There were a few sequences that made me lean forward in my seat (The live performance of “F— the Police”, for one) and the script itself from Jonathan Herman and Andrea Berloff (World Trade Center) does its job; even going above and beyond at times, inserting a few “audience winks” throughout (I mean, there’s even a “bye Felicia” joke thrown into the mix). But it was the acting which was undoubtedly the stand-out aspect of this movie, highlighted by a performance from Ice Cube’s own son, O’Shea Jackson Jr., who, in his first ever acting gig, hits it out of the park playing his father.

Here’s the problem: The difference between “Straight Outta Compton” and an actual N.W.A. album is one carries a gritty, raw authenticity, and the other stars Paul Giamatti.

Not to say that there aren’t guns in this movie (or drugs or police brutality for that matter) but the fact that “Straight Outta Compton” looks so cinematic is an issue.

When comparing this to a movie like “Boyz n the Hood”, which while “fiction”, portrays an honest and personal look into the streets of Los Angeles during a similar time frame, I can safely say that I remember finding myself absolutely immersed in John Singleton’s depiction of said setting; to the point where by the end I felt as if I knew the neighborhood without even setting foot in the neighborhood.

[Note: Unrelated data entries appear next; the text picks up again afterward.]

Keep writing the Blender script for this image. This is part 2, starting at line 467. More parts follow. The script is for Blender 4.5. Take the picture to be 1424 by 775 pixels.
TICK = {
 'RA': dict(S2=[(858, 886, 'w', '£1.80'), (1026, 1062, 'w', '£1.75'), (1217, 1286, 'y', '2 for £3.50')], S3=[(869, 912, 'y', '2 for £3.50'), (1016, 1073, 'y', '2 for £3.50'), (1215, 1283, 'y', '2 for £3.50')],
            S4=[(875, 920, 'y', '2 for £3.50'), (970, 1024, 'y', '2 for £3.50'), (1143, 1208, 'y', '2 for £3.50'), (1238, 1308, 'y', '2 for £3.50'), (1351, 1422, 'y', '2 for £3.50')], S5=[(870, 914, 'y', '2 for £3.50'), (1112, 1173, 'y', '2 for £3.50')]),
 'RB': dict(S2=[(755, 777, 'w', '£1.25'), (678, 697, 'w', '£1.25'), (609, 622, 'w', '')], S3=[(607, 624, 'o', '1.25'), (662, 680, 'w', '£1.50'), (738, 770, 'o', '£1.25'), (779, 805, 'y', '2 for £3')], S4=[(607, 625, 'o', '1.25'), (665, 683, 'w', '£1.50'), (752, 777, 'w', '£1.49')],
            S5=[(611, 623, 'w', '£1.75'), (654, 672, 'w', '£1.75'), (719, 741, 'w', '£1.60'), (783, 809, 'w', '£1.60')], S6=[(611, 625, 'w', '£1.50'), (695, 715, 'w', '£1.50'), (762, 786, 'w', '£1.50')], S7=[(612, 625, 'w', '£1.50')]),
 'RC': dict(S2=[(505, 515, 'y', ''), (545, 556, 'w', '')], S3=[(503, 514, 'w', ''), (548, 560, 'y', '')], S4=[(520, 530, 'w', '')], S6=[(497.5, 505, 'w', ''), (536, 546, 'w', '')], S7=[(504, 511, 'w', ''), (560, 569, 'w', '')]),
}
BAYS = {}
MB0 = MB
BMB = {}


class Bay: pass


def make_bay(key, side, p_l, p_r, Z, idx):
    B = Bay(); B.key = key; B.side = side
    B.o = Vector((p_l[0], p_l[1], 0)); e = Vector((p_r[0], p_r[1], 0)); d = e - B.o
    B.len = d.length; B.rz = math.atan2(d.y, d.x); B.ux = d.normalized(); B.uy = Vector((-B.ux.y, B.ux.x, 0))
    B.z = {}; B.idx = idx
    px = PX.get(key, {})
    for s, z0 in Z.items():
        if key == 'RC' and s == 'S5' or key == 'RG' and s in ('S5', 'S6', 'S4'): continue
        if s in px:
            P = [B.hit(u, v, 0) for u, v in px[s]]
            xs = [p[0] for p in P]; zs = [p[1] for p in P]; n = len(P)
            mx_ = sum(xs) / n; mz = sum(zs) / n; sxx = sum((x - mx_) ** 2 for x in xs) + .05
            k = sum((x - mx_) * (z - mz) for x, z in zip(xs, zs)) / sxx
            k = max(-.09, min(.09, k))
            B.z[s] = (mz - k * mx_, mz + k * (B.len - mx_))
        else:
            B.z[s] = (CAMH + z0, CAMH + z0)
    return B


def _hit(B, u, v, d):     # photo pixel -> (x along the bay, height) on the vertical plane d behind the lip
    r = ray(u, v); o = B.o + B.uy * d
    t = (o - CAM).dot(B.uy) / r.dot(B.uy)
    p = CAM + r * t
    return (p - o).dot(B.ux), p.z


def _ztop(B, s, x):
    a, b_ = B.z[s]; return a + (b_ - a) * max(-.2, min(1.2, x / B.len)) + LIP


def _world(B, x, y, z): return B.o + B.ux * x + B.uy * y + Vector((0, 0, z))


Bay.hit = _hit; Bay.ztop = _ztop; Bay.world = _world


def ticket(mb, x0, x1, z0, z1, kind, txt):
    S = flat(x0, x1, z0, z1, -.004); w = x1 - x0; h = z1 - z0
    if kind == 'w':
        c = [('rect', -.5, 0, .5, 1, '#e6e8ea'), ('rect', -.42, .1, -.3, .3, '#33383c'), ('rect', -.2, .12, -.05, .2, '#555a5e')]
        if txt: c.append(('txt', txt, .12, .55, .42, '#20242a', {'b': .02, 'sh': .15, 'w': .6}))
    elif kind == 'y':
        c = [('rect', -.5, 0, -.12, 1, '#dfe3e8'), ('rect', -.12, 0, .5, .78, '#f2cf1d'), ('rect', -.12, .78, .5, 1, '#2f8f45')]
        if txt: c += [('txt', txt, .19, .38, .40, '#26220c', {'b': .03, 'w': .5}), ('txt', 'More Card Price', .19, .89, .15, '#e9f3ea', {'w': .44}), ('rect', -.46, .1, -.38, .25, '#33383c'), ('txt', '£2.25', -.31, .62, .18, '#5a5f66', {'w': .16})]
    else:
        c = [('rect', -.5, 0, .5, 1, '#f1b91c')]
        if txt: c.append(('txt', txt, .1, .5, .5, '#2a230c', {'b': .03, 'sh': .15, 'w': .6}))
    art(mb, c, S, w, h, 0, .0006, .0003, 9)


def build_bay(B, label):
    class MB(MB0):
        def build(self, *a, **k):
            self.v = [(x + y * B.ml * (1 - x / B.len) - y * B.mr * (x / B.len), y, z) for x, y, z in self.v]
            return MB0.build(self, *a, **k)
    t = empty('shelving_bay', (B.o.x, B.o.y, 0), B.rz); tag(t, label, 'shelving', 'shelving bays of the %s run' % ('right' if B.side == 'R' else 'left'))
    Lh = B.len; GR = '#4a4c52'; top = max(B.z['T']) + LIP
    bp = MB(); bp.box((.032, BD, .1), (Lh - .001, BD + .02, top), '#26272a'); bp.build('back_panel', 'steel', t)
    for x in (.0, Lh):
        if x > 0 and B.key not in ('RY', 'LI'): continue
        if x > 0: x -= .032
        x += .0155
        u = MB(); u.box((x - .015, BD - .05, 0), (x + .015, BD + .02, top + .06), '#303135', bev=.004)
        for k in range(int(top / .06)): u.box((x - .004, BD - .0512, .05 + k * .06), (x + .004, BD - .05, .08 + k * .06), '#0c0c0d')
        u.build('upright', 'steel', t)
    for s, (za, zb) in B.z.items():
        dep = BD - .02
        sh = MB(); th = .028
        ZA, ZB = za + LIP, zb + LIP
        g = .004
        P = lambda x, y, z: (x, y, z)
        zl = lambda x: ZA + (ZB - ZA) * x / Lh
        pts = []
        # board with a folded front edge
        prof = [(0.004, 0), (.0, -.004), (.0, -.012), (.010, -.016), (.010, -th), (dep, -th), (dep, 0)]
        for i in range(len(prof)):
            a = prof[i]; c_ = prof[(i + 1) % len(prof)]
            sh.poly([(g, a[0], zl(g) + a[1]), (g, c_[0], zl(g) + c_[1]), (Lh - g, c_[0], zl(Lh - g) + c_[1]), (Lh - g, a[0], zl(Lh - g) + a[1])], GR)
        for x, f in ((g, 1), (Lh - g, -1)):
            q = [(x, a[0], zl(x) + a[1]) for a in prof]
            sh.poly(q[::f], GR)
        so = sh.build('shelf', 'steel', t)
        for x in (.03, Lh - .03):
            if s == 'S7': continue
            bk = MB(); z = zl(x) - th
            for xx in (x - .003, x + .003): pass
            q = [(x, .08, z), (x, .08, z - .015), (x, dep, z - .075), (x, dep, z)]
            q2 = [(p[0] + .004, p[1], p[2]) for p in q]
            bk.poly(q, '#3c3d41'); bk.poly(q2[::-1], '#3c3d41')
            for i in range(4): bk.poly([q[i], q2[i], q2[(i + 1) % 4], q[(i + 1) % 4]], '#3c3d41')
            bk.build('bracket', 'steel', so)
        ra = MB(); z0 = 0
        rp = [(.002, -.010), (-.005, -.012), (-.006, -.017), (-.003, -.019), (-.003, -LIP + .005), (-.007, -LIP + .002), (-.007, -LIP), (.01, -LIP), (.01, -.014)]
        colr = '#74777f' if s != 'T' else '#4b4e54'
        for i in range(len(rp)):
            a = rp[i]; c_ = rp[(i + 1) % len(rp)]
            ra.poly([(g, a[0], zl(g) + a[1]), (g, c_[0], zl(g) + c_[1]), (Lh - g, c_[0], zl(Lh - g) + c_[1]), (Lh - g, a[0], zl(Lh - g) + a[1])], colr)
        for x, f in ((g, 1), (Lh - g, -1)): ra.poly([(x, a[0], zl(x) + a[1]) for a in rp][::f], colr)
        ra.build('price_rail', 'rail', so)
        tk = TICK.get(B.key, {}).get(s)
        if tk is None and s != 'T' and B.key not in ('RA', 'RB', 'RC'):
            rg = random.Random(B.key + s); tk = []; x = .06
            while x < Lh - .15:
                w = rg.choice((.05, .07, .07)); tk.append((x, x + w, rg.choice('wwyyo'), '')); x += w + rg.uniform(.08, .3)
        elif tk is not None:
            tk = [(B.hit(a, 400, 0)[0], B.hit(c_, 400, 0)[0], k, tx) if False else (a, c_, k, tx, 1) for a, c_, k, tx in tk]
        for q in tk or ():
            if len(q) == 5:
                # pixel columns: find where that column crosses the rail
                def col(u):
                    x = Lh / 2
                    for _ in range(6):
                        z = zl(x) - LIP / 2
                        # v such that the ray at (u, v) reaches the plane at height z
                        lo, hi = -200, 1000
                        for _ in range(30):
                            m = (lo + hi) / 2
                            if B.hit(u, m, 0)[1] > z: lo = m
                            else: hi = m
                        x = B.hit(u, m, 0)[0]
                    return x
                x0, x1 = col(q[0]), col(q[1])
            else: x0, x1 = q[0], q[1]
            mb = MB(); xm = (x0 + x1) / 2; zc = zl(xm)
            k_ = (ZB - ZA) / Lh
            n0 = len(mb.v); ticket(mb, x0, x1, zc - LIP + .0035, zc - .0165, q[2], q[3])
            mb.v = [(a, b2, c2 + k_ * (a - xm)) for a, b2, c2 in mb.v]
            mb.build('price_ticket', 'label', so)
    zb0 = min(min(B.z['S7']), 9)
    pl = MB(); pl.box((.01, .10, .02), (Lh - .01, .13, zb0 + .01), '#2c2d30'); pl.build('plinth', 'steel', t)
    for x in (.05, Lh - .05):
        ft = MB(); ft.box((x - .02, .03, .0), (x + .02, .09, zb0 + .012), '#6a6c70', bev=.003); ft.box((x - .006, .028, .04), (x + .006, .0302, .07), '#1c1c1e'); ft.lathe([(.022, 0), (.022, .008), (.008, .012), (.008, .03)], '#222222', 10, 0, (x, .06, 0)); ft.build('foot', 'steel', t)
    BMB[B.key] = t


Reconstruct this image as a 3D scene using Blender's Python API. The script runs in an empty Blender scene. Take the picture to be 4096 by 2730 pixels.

In retrospect this form of direction aided in my bond with other aspects of the film, acting as the connective tissue between me and the characters on screen.

“Straight Outta Compton” portrays true to life characters, all who actually grew up in Compton, but Gray’s glossy (and viciously repetitive) direction really gives viewers more of a distracting “XD” version of a story that deserved a grittier presentation.

Final Thought: It is obvious that Gray has a talent for music video direction and the cinematography here is technically perfect; just not for this movie, and thus curbing my viewing experience and creating a disconnect which resulted in me getting bored after the 90 minute mark.

By the way: Everyone who isn’t dead, in prison or white gets out of this film scot-free. And while I am not an expert on the breakup of N.W.A. (I was around 5 when it actually happened) the fact that this film took 10 years (as stated by Ice Cube himself) to make, leads me to believe a multitude of financial parties had to come to an agreement as to what could be shown and what past actions could do damage in the court of public opinion, and thus would need to be left on the cutting room floor. So, just a heads up: this is not a scathing expose detailing Dr. Dre’s abuse towards women, or anything like that. That said, this fact should not be held against the film itself, as it really has no bearing on ones viewing experience. Still, I believe that audiences have the right to know before entering the theater.